»»
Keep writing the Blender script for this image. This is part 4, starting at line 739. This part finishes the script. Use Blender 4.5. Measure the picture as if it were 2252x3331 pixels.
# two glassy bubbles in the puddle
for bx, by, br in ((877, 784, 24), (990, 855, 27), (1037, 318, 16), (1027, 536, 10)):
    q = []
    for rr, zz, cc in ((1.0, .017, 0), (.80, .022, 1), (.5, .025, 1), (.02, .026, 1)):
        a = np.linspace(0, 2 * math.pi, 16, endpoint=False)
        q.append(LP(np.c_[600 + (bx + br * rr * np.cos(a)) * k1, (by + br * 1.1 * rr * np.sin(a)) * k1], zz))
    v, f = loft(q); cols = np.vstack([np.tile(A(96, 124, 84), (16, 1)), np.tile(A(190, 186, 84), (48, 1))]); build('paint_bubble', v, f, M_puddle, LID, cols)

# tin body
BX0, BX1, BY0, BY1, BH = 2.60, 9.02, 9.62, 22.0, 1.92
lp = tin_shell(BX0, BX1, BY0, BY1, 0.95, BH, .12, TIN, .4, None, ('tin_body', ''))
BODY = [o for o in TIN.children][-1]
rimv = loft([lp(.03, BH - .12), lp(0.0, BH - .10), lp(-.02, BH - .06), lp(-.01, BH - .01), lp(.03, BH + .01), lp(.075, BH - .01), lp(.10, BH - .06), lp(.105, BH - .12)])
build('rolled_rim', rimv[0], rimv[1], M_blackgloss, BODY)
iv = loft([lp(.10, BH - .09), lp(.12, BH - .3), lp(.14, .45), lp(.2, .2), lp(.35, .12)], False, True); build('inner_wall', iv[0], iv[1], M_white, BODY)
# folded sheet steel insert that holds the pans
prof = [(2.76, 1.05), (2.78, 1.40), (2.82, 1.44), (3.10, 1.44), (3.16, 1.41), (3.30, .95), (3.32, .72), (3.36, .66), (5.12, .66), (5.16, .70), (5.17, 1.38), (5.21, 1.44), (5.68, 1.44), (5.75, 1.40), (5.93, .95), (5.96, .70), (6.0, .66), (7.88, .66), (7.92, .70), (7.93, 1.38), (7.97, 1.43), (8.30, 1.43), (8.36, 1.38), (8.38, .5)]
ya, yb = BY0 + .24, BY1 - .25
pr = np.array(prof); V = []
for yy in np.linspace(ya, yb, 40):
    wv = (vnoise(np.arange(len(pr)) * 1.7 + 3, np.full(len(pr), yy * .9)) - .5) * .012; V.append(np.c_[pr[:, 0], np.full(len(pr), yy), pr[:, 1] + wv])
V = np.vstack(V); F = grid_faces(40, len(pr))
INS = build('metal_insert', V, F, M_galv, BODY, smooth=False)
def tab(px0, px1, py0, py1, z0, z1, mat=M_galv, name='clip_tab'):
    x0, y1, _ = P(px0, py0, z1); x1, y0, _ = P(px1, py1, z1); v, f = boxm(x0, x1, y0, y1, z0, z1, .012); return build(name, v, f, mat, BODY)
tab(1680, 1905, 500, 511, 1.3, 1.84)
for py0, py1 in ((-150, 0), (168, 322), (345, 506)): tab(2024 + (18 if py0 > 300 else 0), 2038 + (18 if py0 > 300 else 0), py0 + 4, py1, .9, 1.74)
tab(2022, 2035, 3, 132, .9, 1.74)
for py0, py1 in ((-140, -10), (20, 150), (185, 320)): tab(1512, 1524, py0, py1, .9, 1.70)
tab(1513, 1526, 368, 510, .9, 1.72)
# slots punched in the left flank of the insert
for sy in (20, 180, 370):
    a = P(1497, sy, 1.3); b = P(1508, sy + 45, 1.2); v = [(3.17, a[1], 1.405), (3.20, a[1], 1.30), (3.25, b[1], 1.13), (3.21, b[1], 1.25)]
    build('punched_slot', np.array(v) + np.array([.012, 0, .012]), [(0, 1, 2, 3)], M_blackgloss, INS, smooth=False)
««
> **Exercise**: Set down all of the data above, word for word.

> **Task result**:
Keep writing the Blender script for this image. This is part 4, starting at line 739. This part finishes the script. Use Blender 4.5. Measure the picture as if it were 2252x3331 pixels.
# two glassy bubbles in the puddle
for bx, by, br in ((877, 784, 24), (990, 855, 27), (1037, 318, 16), (1027, 536, 10)):
    q = []
    for rr, zz, cc in ((1.0, .017, 0), (.80, .022, 1), (.5, .025, 1), (.02, .026, 1)):
        a = np.linspace(0, 2 * math.pi, 16, endpoint=False)
        q.append(LP(np.c_[600 + (bx + br * rr * np.cos(a)) * k1, (by + br * 1.1 * rr * np.sin(a)) * k1], zz))
    v, f = loft(q); cols = np.vstack([np.tile(A(96, 124, 84), (16, 1)), np.tile(A(190, 186, 84), (48, 1))]); build('paint_bubble', v, f, M_puddle, LID, cols)

# tin body
BX0, BX1, BY0, BY1, BH = 2.60, 9.02, 9.62, 22.0, 1.92
lp = tin_shell(BX0, BX1, BY0, BY1, 0.95, BH, .12, TIN, .4, None, ('tin_body', ''))
BODY = [o for o in TIN.children][-1]
rimv = loft([lp(.03, BH - .12), lp(0.0, BH - .10), lp(-.02, BH - .06), lp(-.01, BH - .01), lp(.03, BH + .01), lp(.075, BH - .01), lp(.10, BH - .06), lp(.105, BH - .12)])
build('rolled_rim', rimv[0], rimv[1], M_blackgloss, BODY)
iv = loft([lp(.10, BH - .09), lp(.12, BH - .3), lp(.14, .45), lp(.2, .2), lp(.35, .12)], False, True); build('inner_wall', iv[0], iv[1], M_white, BODY)
# folded sheet steel insert that holds the pans
prof = [(2.76, 1.05), (2.78, 1.40), (2.82, 1.44), (3.10, 1.44), (3.16, 1.41), (3.30, .95), (3.32, .72), (3.36, .66), (5.12, .66), (5.16, .70), (5.17, 1.38), (5.21, 1.44), (5.68, 1.44), (5.75, 1.40), (5.93, .95), (5.96, .70), (6.0, .66), (7.88, .66), (7.92, .70), (7.93, 1.38), (7.97, 1.43), (8.30, 1.43), (8.36, 1.38), (8.38, .5)]
ya, yb = BY0 + .24, BY1 - .25
pr = np.array(prof); V = []
for yy in np.linspace(ya, yb, 40):
    wv = (vnoise(np.arange(len(pr)) * 1.7 + 3, np.full(len(pr), yy * .9)) - .5) * .012; V.append(np.c_[pr[:, 0], np.full(len(pr), yy), pr[:, 1] + wv])
V = np.vstack(V); F = grid_faces(40, len(pr))
INS = build('metal_insert', V, F, M_galv, BODY, smooth=False)
def tab(px0, px1, py0, py1, z0, z1, mat=M_galv, name='clip_tab'):
    x0, y1, _ = P(px0, py0, z1); x1, y0, _ = P(px1, py1, z1); v, f = boxm(x0, x1, y0, y1, z0, z1, .012); return build(name, v, f, mat, BODY)
tab(1680, 1905, 500, 511, 1.3, 1.84)
for py0, py1 in ((-150, 0), (168, 322), (345, 506)): tab(2024 + (18 if py0 > 300 else 0), 2038 + (18 if py0 > 300 else 0), py0 + 4, py1, .9, 1.74)
tab(2022, 2035, 3, 132, .9, 1.74)
for py0, py1 in ((-140, -10), (20, 150), (185, 320)): tab(1512, 1524, py0, py1, .9, 1.70)
tab(1513, 1526, 368, 510, .9, 1.72)
# slots punched in the left flank of the insert
for sy in (20, 180, 370):
    a = P(1497, sy, 1.3); b = P(1508, sy + 45, 1.2); v = [(3.17, a[1], 1.405), (3.20, a[1], 1.30), (3.25, b[1], 1.13), (3.21, b[1], 1.25)]
    build('punched_slot', np.array(v) + np.array([.012, 0, .012]), [(0, 1, 2, 3)], M_blackgloss, INS, smooth=False)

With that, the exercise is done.